Son on yılda, dünyada gerçekleşen sosyal ve politik hareketlenmeye bakarsak, yeni iletişim araçları sayesinde insanların hızla örgütlenerek harekete geçebildiklerini, ülkelerin gündemlerini etkilediklerini, uluslararası kamuoyuna seslerini duyurduklarını ve hatta ülkelerinin yönetimini değiştirebildiklerini görebiliriz. Buna karşı yapılacak —ve tarihî olarak örnekleri görülmüş— iki şey var: Ya bunu engelleyip durdurmaya çalışacaksınız ya da bu gelişmeleri benimseyerek değişime kucak açacaksınız. Türkiye, son İnternet Yasası ile birinci seçenekten yana oy kullandığını gösteriyor.

Yine son on yıldaki değişime baktığımızda, birçok ticarî marka ve şirketin bu değişime hızla uyum sağlamaya çalıştığını ve katılımcı bir yönetim yapısına geçmeye gayret ettiklerini görebiliriz. Fakat, Türkiye’de AKP hükümeti ve Başbakan Recep Tayyip Erdoğan bu katılımcılığı bir “bela” ve devlet düşmanlığı olarak algılıyor. Bundan ötürü, toplumun internetteki faaliyetini (ayrıca MİT üzerinden diğer ekonomik ve özel faaliyetleri) tam da George Orwell’in distopyasındaki gibi gözetleyerek, yeri geldiğinde sansürleyerek veya kişileri hapsederek engellemeye çalışıyor.

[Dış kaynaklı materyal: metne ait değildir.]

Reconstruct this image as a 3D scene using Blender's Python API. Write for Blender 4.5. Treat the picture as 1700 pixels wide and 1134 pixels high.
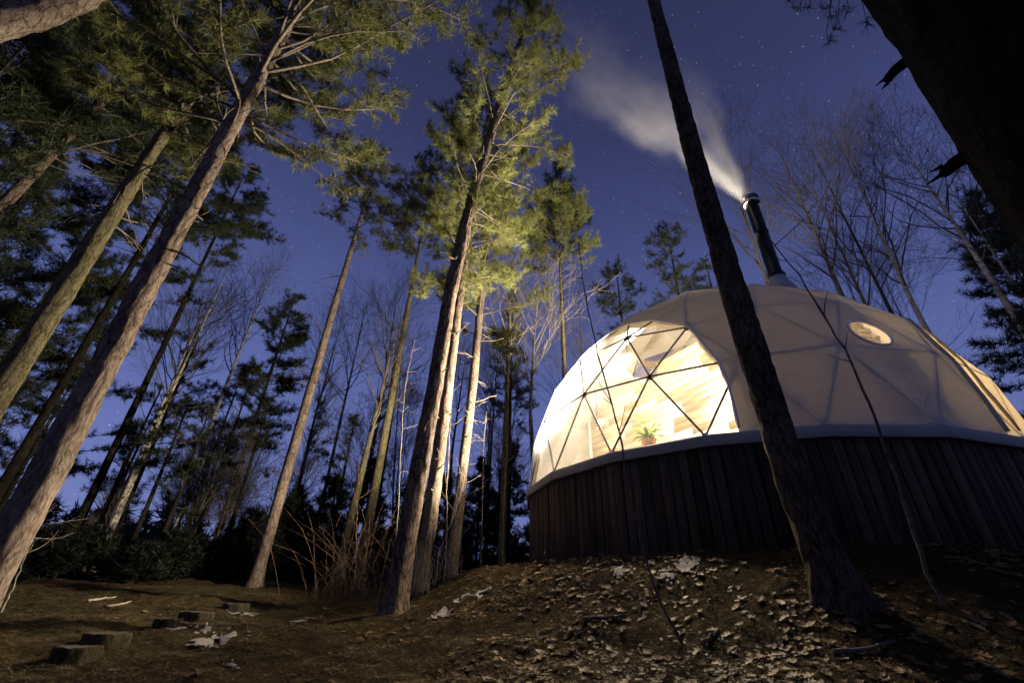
import bpy, bmesh, math, random, itertools
import numpy as np
from mathutils import Vector, Matrix

sc = bpy.context.scene
for o in list(bpy.data.objects):
    bpy.data.objects.remove(o)
COL = sc.collection
RAD = math.radians
pi = math.pi

# ---------------------------------------------------------------- camera
F_PX = 755.6                      # 16 mm lens on 36 mm, photograph 1700 px wide
PITCH = math.atan(F_PX / 1287.5)
ROLL = math.atan(35 / 1287.)
_F = np.array([0, math.cos(PITCH), math.sin(PITCH)])
_U0 = np.array([0, -math.sin(PITCH), math.cos(PITCH)])
_R0 = np.array([1., 0, 0])
_R = math.cos(ROLL) * _R0 + math.sin(ROLL) * _U0
_U = -math.sin(ROLL) * _R0 + math.cos(ROLL) * _U0
cam = bpy.data.cameras.new('camera')
cam.lens = 16.0
cam.sensor_width = 36.0
cam.clip_start = 0.05
cam.clip_end = 2000
cam_o = bpy.data.objects.new('camera', cam)
COL.objects.link(cam_o)
cam_o.matrix_world = Matrix(((_R[0], _U[0], -_F[0], 0), (_R[1], _U[1], -_F[1], 0), (_R[2], _U[2], -_F[2], 0), (0, 0, 0, 1)))
sc.camera = cam_o

# ---------------------------------------------------------------- dusk sky
SUN_AZ = RAD(-62)                 # afterglow low on the left
world = bpy.data.worlds.new('World')
sc.world = world
world.use_nodes = True
nt = world.node_tree
nd, lk = nt.nodes, nt.links
bg = nd['Background']
sky = nd.new('ShaderNodeTexSky')
sky.sky_type = 'NISHITA'
sky.sun_disc = False
sky.sun_elevation = RAD(-4.5)
sky.sun_rotation = SUN_AZ
tc = nd.new('ShaderNodeTexCoord')
sep = nd.new('ShaderNodeSeparateXYZ')
lk.new(tc.outputs['Generated'], sep.inputs[0])
asn = nd.new('ShaderNodeMath'); asn.operation = 'ARCSINE'
lk.new(sep.outputs['Z'], asn.inputs[0])
mr = nd.new('ShaderNodeMapRange')
mr.inputs['From Min'].default_value = 0
mr.inputs['From Max'].default_value = pi / 2
lk.new(asn.outputs[0], mr.inputs['Value'])
ramp = nd.new('ShaderNodeValToRGB')
lk.new(mr.outputs[0], ramp.inputs[0])
els = ramp.color_ramp.elements
els[0].position = 0.0; els[0].color = (.145, .175, .42, 1)
els[1].position = 1.0; els[1].color = (.022, .026, .068, 1)
for p, c in ((.12, (.135, .168, .42)), (.28, (.094, .122, .325)), (.48, (.050, .062, .180)), (.60, (.033, .039, .112)), (.75, (.025, .029, .080))):
    e = els.new(p); e.color = c + (1,)
tint = nd.new('ShaderNodeMix'); tint.data_type = 'RGBA'; tint.blend_type = 'MULTIPLY'
tint.inputs[0].default_value = 1
lk.new(sky.outputs[0], tint.inputs[6]); tint.inputs[7].default_value = (.25, .32, .6, 1)
add = nd.new('ShaderNodeMix'); add.data_type = 'RGBA'; add.blend_type = 'ADD'; add.inputs[0].default_value = 1
lk.new(ramp.outputs[0], add.inputs[6]); lk.new(tint.outputs[2], add.inputs[7])
# stars: points of light on the sky sphere


def star_layer(scale, rad, thr, gain):
    v = nd.new('ShaderNodeTexVoronoi'); v.feature = 'F1'; v.inputs['Scale'].default_value = scale
    lk.new(tc.outputs['Generated'], v.inputs['Vector'])
    m = nd.new('ShaderNodeMapRange'); m.inputs['From Min'].default_value = rad; m.inputs['From Max'].default_value = rad * .4
    lk.new(v.outputs['Distance'], m.inputs['Value'])
    s2 = nd.new('ShaderNodeSeparateColor'); lk.new(v.outputs['Color'], s2.inputs[0])
    m2 = nd.new('ShaderNodeMapRange'); m2.inputs['From Min'].default_value = thr; m2.inputs['From Max'].default_value = 1
    lk.new(s2.outputs[0], m2.inputs['Value'])
    pw = nd.new('ShaderNodeMath'); pw.operation = 'POWER'; pw.inputs[1].default_value = 2.0
    lk.new(m2.outputs[0], pw.inputs[0])
    mu = nd.new('ShaderNodeMath'); mu.operation = 'MULTIPLY'
    lk.new(m.outputs[0], mu.inputs[0]); lk.new(pw.outputs[0], mu.inputs[1])
    g = nd.new('ShaderNodeMath'); g.operation = 'MULTIPLY'; g.inputs[1].default_value = gain
    lk.new(mu.outputs[0], g.inputs[0])
    return g


sa = star_layer(150, .15, .45, .42)
sb = star_layer(40, .042, .5, 1.0)
ssum = nd.new('ShaderNodeMath'); ssum.operation = 'ADD'
lk.new(sa.outputs[0], ssum.inputs[0]); lk.new(sb.outputs[0], ssum.inputs[1])
stc = nd.new('ShaderNodeMix'); stc.data_type = 'RGBA'; stc.blend_type = 'MULTIPLY'; stc.inputs[0].default_value = 1
lk.new(ssum.outputs[0], stc.inputs[6]); stc.inputs[7].default_value = (.75, .85, 1, 1)
add2 = nd.new('ShaderNodeMix'); add2.data_type = 'RGBA'; add2.blend_type = 'ADD'; add2.inputs[0].default_value = 1
lk.new(add.outputs[2], add2.inputs[6]); lk.new(stc.outputs[2], add2.inputs[7])
lk.new(add2.outputs[2], bg.inputs['Color'])
bg.inputs['Strength'].default_value = 1.0

# last afterglow of the set sun, very weak and wide
sun = bpy.data.lights.new('afterglow', 'SUN')
sun.energy = 0.03
sun.angle = RAD(20)
sun.color = (.75, .8, 1)
sun_o = bpy.data.objects.new('afterglow', sun)
COL.objects.link(sun_o)
sd = Vector((math.sin(SUN_AZ) * math.cos(RAD(12)), math.cos(SUN_AZ) * math.cos(RAD(12)), math.sin(RAD(12))))
sun_o.rotation_euler = (-sd).to_track_quat('-Z', 'Y').to_euler()

vs = sc.view_settings
vs.view_transform = 'Standard'
vs.look = 'None'
vs.exposure = 0
vs.gamma = 1
vs.use_curve_mapping = False
sc.render.engine = 'CYCLES'
sc.cycles.use_denoising = True
sc.cycles.max_bounces = 6
sc.cycles.diffuse_bounces = 3
sc.cycles.transparent_max_bounces = 12
sc.cycles.volume_bounces = 0
sc.cycles.sample_clamp_indirect = 6

LAMP_OUT = 7000.0    # lamp by the big window
LAMP_UP = 6500.0      # lamp added to light the smoke and high crowns
LAMP_DOWN = 1750.0
LAMP_ROOM = 850.0    # spot added out of view to brighten the partition
LAMP_SIDE = 420.0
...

Ama bilmedikleri bir şey var, değişim artık gerçekleşti. Bunu engellemeye çalışmak, sadece hükümetin sonunu hızlandıran bir hareket olacaktır. Sonuç olarak, dünyadaki tüm yönetimlerin temsilî demokrasiden katılımcı demokrasiye geçmenin bir yöntemini bulmaları gerekiyor.